start
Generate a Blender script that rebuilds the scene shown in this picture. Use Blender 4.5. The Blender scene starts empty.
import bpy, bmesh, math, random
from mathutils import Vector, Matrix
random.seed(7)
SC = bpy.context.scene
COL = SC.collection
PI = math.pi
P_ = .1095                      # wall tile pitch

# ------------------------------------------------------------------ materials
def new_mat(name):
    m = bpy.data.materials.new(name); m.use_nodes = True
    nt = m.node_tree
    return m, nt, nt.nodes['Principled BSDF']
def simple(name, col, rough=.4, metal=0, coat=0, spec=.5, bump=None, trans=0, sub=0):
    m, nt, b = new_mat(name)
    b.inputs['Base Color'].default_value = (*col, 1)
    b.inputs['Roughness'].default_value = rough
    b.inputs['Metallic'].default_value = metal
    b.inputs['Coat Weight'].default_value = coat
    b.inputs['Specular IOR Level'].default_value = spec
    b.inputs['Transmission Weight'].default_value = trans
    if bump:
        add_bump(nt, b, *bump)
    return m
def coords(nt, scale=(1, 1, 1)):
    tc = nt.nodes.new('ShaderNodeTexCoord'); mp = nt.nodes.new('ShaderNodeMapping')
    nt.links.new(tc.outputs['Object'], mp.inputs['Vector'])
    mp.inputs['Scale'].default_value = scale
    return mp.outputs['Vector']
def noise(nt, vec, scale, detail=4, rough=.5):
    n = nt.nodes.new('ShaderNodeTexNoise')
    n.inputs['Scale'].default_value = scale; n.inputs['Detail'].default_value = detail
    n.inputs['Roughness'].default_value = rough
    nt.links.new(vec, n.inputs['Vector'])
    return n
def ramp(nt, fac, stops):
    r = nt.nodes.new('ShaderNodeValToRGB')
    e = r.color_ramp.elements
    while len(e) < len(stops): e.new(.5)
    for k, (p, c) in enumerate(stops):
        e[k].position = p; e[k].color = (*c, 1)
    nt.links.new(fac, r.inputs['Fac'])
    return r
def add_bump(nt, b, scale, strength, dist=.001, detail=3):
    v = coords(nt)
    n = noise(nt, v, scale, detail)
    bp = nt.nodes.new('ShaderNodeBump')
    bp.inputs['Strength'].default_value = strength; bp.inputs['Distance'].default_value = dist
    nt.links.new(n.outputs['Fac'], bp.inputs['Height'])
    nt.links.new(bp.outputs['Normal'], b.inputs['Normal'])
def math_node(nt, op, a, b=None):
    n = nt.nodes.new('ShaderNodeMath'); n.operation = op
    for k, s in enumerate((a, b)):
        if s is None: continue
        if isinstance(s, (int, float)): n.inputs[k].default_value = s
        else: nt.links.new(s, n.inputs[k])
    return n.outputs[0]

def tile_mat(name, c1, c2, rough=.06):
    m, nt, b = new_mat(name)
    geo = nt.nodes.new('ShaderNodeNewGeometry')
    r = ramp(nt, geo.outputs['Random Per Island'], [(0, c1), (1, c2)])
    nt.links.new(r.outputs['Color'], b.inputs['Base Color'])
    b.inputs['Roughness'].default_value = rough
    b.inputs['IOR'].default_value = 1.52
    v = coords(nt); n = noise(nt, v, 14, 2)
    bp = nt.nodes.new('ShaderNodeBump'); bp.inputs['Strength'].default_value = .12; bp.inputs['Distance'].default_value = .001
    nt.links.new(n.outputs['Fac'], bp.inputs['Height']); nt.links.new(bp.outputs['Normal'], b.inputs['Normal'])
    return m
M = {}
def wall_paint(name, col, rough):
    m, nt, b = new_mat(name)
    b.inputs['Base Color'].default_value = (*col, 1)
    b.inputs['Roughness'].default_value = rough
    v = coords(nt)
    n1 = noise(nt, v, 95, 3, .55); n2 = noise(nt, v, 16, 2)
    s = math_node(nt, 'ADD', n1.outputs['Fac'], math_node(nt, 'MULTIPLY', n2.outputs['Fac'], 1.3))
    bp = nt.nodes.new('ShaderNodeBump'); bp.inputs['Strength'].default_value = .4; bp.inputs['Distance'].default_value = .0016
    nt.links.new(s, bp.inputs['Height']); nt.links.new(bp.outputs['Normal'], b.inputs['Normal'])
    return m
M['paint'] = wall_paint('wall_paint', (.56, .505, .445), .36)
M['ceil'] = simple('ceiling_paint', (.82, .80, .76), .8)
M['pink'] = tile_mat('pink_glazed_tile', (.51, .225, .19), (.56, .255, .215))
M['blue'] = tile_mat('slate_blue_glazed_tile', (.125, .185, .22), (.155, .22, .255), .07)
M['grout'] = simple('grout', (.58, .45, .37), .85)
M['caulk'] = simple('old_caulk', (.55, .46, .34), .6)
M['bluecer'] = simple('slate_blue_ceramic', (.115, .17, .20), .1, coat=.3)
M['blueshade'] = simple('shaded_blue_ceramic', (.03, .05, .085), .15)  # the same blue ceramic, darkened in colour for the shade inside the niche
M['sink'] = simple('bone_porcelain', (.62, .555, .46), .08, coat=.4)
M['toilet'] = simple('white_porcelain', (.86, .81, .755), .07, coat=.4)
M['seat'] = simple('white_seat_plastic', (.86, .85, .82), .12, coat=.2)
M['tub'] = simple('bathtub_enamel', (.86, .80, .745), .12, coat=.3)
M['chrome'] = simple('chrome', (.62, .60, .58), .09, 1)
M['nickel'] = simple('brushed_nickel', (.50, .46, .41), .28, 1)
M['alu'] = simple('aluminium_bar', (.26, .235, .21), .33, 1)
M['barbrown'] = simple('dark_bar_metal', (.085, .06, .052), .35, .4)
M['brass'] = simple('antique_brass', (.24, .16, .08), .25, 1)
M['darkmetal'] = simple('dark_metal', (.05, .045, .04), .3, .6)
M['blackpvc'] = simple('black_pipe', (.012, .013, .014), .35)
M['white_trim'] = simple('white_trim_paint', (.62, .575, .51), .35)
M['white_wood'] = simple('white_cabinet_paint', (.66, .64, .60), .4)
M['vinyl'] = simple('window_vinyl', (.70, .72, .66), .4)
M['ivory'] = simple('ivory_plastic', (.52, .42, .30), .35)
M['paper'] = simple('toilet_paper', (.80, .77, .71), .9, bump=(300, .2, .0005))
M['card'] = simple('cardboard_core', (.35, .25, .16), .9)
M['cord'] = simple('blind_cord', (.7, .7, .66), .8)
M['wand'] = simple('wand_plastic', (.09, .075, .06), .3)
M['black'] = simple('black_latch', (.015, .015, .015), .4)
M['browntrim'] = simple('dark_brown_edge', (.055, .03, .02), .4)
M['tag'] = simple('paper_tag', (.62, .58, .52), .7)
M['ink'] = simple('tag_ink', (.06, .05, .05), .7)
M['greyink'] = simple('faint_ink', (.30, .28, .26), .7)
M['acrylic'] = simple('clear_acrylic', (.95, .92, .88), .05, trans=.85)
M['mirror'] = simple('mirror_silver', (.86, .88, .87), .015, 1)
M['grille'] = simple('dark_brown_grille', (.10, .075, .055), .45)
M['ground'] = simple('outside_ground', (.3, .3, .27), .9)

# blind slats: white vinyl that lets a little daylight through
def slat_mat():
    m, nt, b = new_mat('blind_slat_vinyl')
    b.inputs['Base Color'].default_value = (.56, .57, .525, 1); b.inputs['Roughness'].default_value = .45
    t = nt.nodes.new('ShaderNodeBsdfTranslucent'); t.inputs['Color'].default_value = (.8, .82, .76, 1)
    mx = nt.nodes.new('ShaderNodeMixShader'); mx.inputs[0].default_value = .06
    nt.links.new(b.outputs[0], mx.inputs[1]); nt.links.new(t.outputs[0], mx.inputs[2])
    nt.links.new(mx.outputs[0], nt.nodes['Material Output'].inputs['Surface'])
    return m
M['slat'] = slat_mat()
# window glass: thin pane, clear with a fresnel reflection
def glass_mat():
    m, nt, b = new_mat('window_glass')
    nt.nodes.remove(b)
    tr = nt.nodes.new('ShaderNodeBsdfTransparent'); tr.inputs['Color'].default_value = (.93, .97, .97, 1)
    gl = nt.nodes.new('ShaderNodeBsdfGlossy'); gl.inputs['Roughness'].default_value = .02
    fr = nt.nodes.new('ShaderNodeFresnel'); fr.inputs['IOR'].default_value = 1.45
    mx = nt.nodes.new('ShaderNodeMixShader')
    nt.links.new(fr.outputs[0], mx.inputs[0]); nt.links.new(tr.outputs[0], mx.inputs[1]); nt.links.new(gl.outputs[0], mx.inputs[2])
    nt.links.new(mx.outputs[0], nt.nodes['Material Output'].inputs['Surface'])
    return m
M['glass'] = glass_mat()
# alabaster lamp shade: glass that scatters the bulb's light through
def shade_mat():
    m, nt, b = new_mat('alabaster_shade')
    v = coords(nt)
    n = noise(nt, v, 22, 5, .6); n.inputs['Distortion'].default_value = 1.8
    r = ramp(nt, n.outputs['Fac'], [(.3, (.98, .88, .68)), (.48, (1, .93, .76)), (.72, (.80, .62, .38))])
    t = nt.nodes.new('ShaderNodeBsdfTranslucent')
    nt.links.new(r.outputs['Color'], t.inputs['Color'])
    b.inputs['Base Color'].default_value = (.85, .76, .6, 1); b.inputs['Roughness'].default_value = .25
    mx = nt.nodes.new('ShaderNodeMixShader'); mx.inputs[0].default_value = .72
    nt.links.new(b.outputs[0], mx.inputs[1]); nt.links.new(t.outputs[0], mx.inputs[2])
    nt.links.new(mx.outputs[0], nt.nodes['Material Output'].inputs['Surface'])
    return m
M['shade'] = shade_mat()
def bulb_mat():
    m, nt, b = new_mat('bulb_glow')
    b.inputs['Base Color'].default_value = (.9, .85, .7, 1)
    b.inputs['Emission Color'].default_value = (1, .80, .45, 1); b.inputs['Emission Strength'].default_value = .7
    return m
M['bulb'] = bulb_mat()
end
Task objective =
Quote exactly the lines running from the start of the listing above through the line where "wall tile pitch" is found, and output no other lines.

Solution for this exercise =
Generate a Blender script that rebuilds the scene shown in this picture. Use Blender 4.5. The Blender scene starts empty.
import bpy, bmesh, math, random
from mathutils import Vector, Matrix
random.seed(7)
SC = bpy.context.scene
COL = SC.collection
PI = math.pi
P_ = .1095                      # wall tile pitch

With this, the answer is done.